►

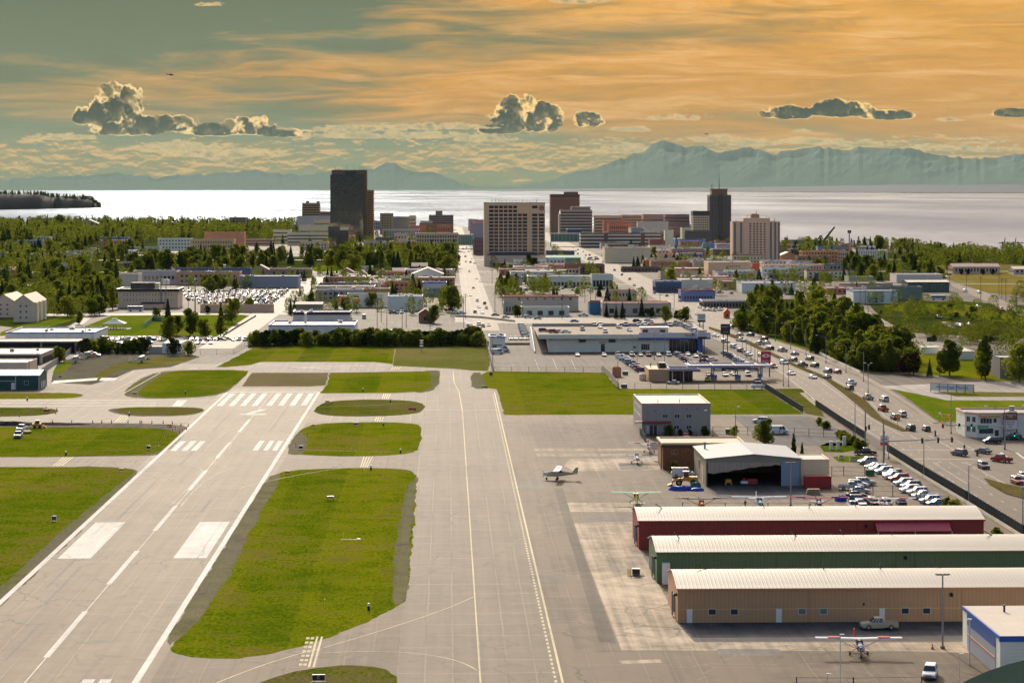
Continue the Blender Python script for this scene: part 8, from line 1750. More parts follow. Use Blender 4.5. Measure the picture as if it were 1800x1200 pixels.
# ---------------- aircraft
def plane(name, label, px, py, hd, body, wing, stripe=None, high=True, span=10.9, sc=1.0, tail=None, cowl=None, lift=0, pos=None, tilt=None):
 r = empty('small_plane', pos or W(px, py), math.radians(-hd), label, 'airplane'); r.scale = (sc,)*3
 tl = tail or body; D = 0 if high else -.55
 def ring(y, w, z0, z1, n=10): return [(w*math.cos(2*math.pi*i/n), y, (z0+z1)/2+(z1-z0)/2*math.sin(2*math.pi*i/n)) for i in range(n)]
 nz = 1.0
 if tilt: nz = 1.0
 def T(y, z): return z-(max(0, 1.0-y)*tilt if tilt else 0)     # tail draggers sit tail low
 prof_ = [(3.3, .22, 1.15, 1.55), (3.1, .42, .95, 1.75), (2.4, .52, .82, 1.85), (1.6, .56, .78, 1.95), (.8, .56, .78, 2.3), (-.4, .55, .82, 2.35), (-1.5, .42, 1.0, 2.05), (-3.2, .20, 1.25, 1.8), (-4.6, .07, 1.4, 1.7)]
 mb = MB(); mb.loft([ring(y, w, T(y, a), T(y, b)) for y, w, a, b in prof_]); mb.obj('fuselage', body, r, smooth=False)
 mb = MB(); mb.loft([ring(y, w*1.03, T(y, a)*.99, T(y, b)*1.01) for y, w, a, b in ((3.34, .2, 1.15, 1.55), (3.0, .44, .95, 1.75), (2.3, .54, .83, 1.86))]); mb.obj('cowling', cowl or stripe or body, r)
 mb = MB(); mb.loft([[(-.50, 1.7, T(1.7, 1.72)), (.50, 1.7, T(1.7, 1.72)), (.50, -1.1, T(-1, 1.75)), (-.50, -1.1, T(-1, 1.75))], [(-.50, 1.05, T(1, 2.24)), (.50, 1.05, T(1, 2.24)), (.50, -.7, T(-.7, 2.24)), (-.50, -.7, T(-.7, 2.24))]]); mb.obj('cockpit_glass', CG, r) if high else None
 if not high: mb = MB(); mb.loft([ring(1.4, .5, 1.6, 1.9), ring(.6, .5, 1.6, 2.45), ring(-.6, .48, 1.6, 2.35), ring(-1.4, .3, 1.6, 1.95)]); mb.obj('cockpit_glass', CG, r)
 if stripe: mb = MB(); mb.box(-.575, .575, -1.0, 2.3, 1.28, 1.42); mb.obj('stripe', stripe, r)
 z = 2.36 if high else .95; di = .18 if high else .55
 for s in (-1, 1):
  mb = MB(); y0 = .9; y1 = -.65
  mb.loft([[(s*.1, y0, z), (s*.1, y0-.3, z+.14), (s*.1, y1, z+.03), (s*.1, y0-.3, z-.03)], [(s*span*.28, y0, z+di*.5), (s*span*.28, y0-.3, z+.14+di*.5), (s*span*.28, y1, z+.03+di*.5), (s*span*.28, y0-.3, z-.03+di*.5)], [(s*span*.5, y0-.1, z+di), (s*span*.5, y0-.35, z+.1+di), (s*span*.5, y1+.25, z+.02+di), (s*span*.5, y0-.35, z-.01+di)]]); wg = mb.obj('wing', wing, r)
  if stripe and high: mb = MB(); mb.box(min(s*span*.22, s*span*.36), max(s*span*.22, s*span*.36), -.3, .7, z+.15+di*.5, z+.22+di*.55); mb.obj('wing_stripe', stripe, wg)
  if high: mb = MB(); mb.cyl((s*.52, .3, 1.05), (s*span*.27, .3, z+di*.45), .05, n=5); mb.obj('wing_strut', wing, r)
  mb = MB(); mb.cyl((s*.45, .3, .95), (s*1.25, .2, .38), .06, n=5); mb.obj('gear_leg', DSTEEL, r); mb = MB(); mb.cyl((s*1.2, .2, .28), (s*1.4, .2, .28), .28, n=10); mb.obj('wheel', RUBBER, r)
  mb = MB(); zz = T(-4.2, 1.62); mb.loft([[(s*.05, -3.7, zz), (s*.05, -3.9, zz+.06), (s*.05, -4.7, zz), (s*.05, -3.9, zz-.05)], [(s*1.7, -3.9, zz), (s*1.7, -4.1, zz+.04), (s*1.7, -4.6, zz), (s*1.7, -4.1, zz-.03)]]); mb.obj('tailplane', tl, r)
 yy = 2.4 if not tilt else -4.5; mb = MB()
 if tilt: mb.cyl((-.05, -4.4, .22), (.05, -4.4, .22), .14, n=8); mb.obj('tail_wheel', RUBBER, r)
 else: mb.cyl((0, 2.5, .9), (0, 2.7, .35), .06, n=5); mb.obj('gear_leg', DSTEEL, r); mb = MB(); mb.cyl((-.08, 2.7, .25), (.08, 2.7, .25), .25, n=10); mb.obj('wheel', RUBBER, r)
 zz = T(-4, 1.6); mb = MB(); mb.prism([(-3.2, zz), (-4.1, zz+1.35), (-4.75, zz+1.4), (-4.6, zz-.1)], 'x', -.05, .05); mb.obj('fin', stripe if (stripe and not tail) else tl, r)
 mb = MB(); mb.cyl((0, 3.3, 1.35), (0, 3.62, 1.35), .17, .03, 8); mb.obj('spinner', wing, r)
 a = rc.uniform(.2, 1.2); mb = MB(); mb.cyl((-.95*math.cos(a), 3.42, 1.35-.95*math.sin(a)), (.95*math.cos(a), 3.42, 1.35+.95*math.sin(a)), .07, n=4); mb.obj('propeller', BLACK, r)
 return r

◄

What is expected - Go through the listing above and write it all out exactly, leaving out any picture.

Correct result -
Continue the Blender Python script for this scene: part 8, from line 1750. More parts follow. Use Blender 4.5. Measure the picture as if it were 1800x1200 pixels.
# ---------------- aircraft
def plane(name, label, px, py, hd, body, wing, stripe=None, high=True, span=10.9, sc=1.0, tail=None, cowl=None, lift=0, pos=None, tilt=None):
 r = empty('small_plane', pos or W(px, py), math.radians(-hd), label, 'airplane'); r.scale = (sc,)*3
 tl = tail or body; D = 0 if high else -.55
 def ring(y, w, z0, z1, n=10): return [(w*math.cos(2*math.pi*i/n), y, (z0+z1)/2+(z1-z0)/2*math.sin(2*math.pi*i/n)) for i in range(n)]
 nz = 1.0
 if tilt: nz = 1.0
 def T(y, z): return z-(max(0, 1.0-y)*tilt if tilt else 0)     # tail draggers sit tail low
 prof_ = [(3.3, .22, 1.15, 1.55), (3.1, .42, .95, 1.75), (2.4, .52, .82, 1.85), (1.6, .56, .78, 1.95), (.8, .56, .78, 2.3), (-.4, .55, .82, 2.35), (-1.5, .42, 1.0, 2.05), (-3.2, .20, 1.25, 1.8), (-4.6, .07, 1.4, 1.7)]
 mb = MB(); mb.loft([ring(y, w, T(y, a), T(y, b)) for y, w, a, b in prof_]); mb.obj('fuselage', body, r, smooth=False)
 mb = MB(); mb.loft([ring(y, w*1.03, T(y, a)*.99, T(y, b)*1.01) for y, w, a, b in ((3.34, .2, 1.15, 1.55), (3.0, .44, .95, 1.75), (2.3, .54, .83, 1.86))]); mb.obj('cowling', cowl or stripe or body, r)
 mb = MB(); mb.loft([[(-.50, 1.7, T(1.7, 1.72)), (.50, 1.7, T(1.7, 1.72)), (.50, -1.1, T(-1, 1.75)), (-.50, -1.1, T(-1, 1.75))], [(-.50, 1.05, T(1, 2.24)), (.50, 1.05, T(1, 2.24)), (.50, -.7, T(-.7, 2.24)), (-.50, -.7, T(-.7, 2.24))]]); mb.obj('cockpit_glass', CG, r) if high else None
 if not high: mb = MB(); mb.loft([ring(1.4, .5, 1.6, 1.9), ring(.6, .5, 1.6, 2.45), ring(-.6, .48, 1.6, 2.35), ring(-1.4, .3, 1.6, 1.95)]); mb.obj('cockpit_glass', CG, r)
 if stripe: mb = MB(); mb.box(-.575, .575, -1.0, 2.3, 1.28, 1.42); mb.obj('stripe', stripe, r)
 z = 2.36 if high else .95; di = .18 if high else .55
 for s in (-1, 1):
  mb = MB(); y0 = .9; y1 = -.65
  mb.loft([[(s*.1, y0, z), (s*.1, y0-.3, z+.14), (s*.1, y1, z+.03), (s*.1, y0-.3, z-.03)], [(s*span*.28, y0, z+di*.5), (s*span*.28, y0-.3, z+.14+di*.5), (s*span*.28, y1, z+.03+di*.5), (s*span*.28, y0-.3, z-.03+di*.5)], [(s*span*.5, y0-.1, z+di), (s*span*.5, y0-.35, z+.1+di), (s*span*.5, y1+.25, z+.02+di), (s*span*.5, y0-.35, z-.01+di)]]); wg = mb.obj('wing', wing, r)
  if stripe and high: mb = MB(); mb.box(min(s*span*.22, s*span*.36), max(s*span*.22, s*span*.36), -.3, .7, z+.15+di*.5, z+.22+di*.55); mb.obj('wing_stripe', stripe, wg)
  if high: mb = MB(); mb.cyl((s*.52, .3, 1.05), (s*span*.27, .3, z+di*.45), .05, n=5); mb.obj('wing_strut', wing, r)
  mb = MB(); mb.cyl((s*.45, .3, .95), (s*1.25, .2, .38), .06, n=5); mb.obj('gear_leg', DSTEEL, r); mb = MB(); mb.cyl((s*1.2, .2, .28), (s*1.4, .2, .28), .28, n=10); mb.obj('wheel', RUBBER, r)
  mb = MB(); zz = T(-4.2, 1.62); mb.loft([[(s*.05, -3.7, zz), (s*.05, -3.9, zz+.06), (s*.05, -4.7, zz), (s*.05, -3.9, zz-.05)], [(s*1.7, -3.9, zz), (s*1.7, -4.1, zz+.04), (s*1.7, -4.6, zz), (s*1.7, -4.1, zz-.03)]]); mb.obj('tailplane', tl, r)
 yy = 2.4 if not tilt else -4.5; mb = MB()
 if tilt: mb.cyl((-.05, -4.4, .22), (.05, -4.4, .22), .14, n=8); mb.obj('tail_wheel', RUBBER, r)
 else: mb.cyl((0, 2.5, .9), (0, 2.7, .35), .06, n=5); mb.obj('gear_leg', DSTEEL, r); mb = MB(); mb.cyl((-.08, 2.7, .25), (.08, 2.7, .25), .25, n=10); mb.obj('wheel', RUBBER, r)
 zz = T(-4, 1.6); mb = MB(); mb.prism([(-3.2, zz), (-4.1, zz+1.35), (-4.75, zz+1.4), (-4.6, zz-.1)], 'x', -.05, .05); mb.obj('fin', stripe if (stripe and not tail) else tl, r)
 mb = MB(); mb.cyl((0, 3.3, 1.35), (0, 3.62, 1.35), .17, .03, 8); mb.obj('spinner', wing, r)
 a = rc.uniform(.2, 1.2); mb = MB(); mb.cyl((-.95*math.cos(a), 3.42, 1.35-.95*math.sin(a)), (.95*math.cos(a), 3.42, 1.35+.95*math.sin(a)), .07, n=4); mb.obj('propeller', BLACK, r)
 return r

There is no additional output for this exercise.